Makolągwa wraz z ojcem Słowikiem zostaje zesłana na Bagniska Żałoby. Nie wolno im korzystać ze śpiewaczej magii, a każde nadużycie jest karane. Mamy człowieczopodobne istoty i alkonosty: ptakopodobne. Makolągwa ma dwóch przyjaciół, którzy wspierają ją na każdym kroku, bo na Bagniskach nie żyje się łatwo. Słowik zostaje pojmany i oskarżony za kradzież drogocennego klejnotu. Dziewczynka zrobi wszystko, aby go odzyskać. Wyrusza w niebezpieczną podróż, aby ocalić ojca i jednocześnie zawalczyć o wolność swojej wyspy. Dlaczego zakazano śpiewaczej magii? Jaką moc skrywa w sobie Makolągwa? Kim są alkonosty i dlaczego muszą żyć na Bagniskach Żałoby?
„A jednak dzięki tym paru latom zamieszkania na bagnisku zrozumiałam, że żal nie zawsze musi oznaczać smutek. Gdy w ponure wieczory zapalają się robaczki świętojańskie, a ryby zwane bassami niebieskimi bekają żałośnie, kiedy Słowik obwieszcza swą żałobę, grając na blaszanej gitarze – w mej duszy zapala się coś na podobieństwo bagiennego gazu, buzuje płomieniem.
Tata mówi, że to nostalgia – tęsknota za minionym szczęściem.”
Jako osoba dorosła zupełnie inaczej patrzę na opowieści, które kiedyś mogła mi sennym głosem opowiadać babcia, aby śniły się same piękne sny. Właśnie taka jest Zaklinaczka Burz. Jak historia szeptana przez dorosłych do uszka dziecka, które ma najwspanialsze marzenia, nadzieję, ideę i wielkie plany na przyszłość. Tę książkę możecie czytać swoim dzieciom, te potem swoim wnukom, a te potem oni swoim wnukom… Bo jedność, przyjaźń i odwaga zawsze są potrzebnymi elementami historii.

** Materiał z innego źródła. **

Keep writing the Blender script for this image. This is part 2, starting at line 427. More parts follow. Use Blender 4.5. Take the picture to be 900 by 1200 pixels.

Nie zabraknie tu folkloru, klimatu, legend, mitów, ale przede wszystkim emocji.
Baśniowy, senny klimat nie pozwalał na początku na wartką akcję, ale chociaż każdy z nas czytelników mógł stać się Makolągwą. Przepiękne opisy oczarowują czytelnika, choć dla wielu tu będzie minus, gdy będą oczekiwać błyskotliwych zwrotów akcji. Powolne tempo tej powieści pozwala nam zwrócić uwagę na wartości, wczuć się w to, co przeżywają główni bohaterowie. Narracja prowadzona jest dwutorowo, każdy rozdział ma przepiękne zdobienia, które są inne dla wspomnień, a inne dla czasu teraźniejszego. To dbanie o szczegóły jest niesamowitym ukłonem w stronę czytelnika. Sophie Anderson nie tylko oczarowuje słowem.
„Mama opowiadała mi kiedyś, że śpiewacza magia to jedna z metod realizowania myśli, uczuć i pragnień nie zawsze najlepsza z możliwych. Dodawała, że kiedy moja magia się zbudzi, zawsze powinnam mieć na względzie inne drogi do osiągania założonego celu.”
Zaklinaczka burz to opowieść z przekazem, a każdy z tej historii wyciągnie to, co najlepsze dla niego. Realizm magiczny i symbolika nadają tej historii wielowątkowości. Z pozoru może nam się wydawać, że to opowieść o poszukiwaniach taty, domu, magii i odkrywaniu samej siebie. Jednak im mocniej wsłuchamy się w tej ptasi śpiew, im bardziej zauroczy nas Zaklinaczka burz, tym szybciej dostrzeżemy walkę o wolność, odwagę i męstwo, nadzieję o lepsze jutro, przyjaźń na dobre i złe, wiarę w siebie, magię dnia codziennego…
Baśniowa opowieść, która przemyca wartości, jest wstępem do rozmowy. Może być czytana na dobranoc, omawiana podczas rodzinnego wieczoru pod kocykiem, bo każdy chciałby mieć w sobie tyle siły, magii, wiary i nadziei ile Makolągwa. Ta historia nada magii Twojemu wieczorowi.
„Nigdy dotąd nie czułam z nikim takiego pokrewieństwa, a nasze marzenia promieniowały jaśniej dlatego, że się splątały.”